旧油町横丁から旧大工町の通りに入っていくと、左側に古い佇まいが残っています。その塀には「大工町町内会告知板」が掛けられています。旧町名がしっかりと息づいているのを見て嬉しくなります。しかしその先に続く道沿いには、職人の町だった面影を見出すことは残念ながら困難です。それでも幾分、民家・アパート・駐車場などの敷地の形状に、短冊状に区切られた昔の小間割を垣間見ることができます。さらに進むと、南側の突き当りに内丸メディカルセンター、北側に油町の名刹(めいさつ)・大泉寺の境内や東顕寺(とうけんじ)の本堂が臨める路地と交差します。この路地ですが、城下町の古地図だけでなく1928(昭和3)年に発行された地図にもありません。ところが1947(昭和22)年発行の地図には載っています。これは戦時中、空襲による延焼を避ける目的で強制的に建物を除去するいわゆる「建物疎開」によってできた新道なのだそうです。
旧小本街道を横断し通称・上大工町に進むと、明治時代から地元の人たちに利用されてきた銭湯「梅の湯」がありました。(2015年10月廃業)。仕事を終えた職人衆や御座敷に出る前の芸者衆が男湯、女湯ののれんをくぐっていたのでしょう。

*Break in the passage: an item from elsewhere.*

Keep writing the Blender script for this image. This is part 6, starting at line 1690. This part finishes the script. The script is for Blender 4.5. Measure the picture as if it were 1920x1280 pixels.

この町からは二人の音楽の達人が出ています。一人は新藤武(1889〜1981)。教師の子として旧大工町に生まれ、長じて東京音楽学校(現東京芸大)に学び、岩手に戻って音楽教育に心血を注ぎました。岩手の洋楽の草分けである弦楽四重奏団「太田クワルテット」を熱心に支援した人でもあり、「音楽教育の父」として先人記念館でも顕彰されています。もう一人は、岩手民謡界の黄金時代を築いた二代目福田岩月(1913〜1960)。大工職人の五男としてこの町に生まれた彼は幼くして父親と死別、納豆売りや大工見習いをして苦労しましたが、納豆売りの声のよさが評判で、ずいぶん売れたといわれるほどの美声の持ち主。市内の町名を織り込んだ自作の「盛岡町名おはら節」が大人気でしたが、住居表示法が施行され、大工町をはじめ歴史的町名の多くが消えてしまったのは、彼が亡くなって3年後の1963(昭和38)年のことでした。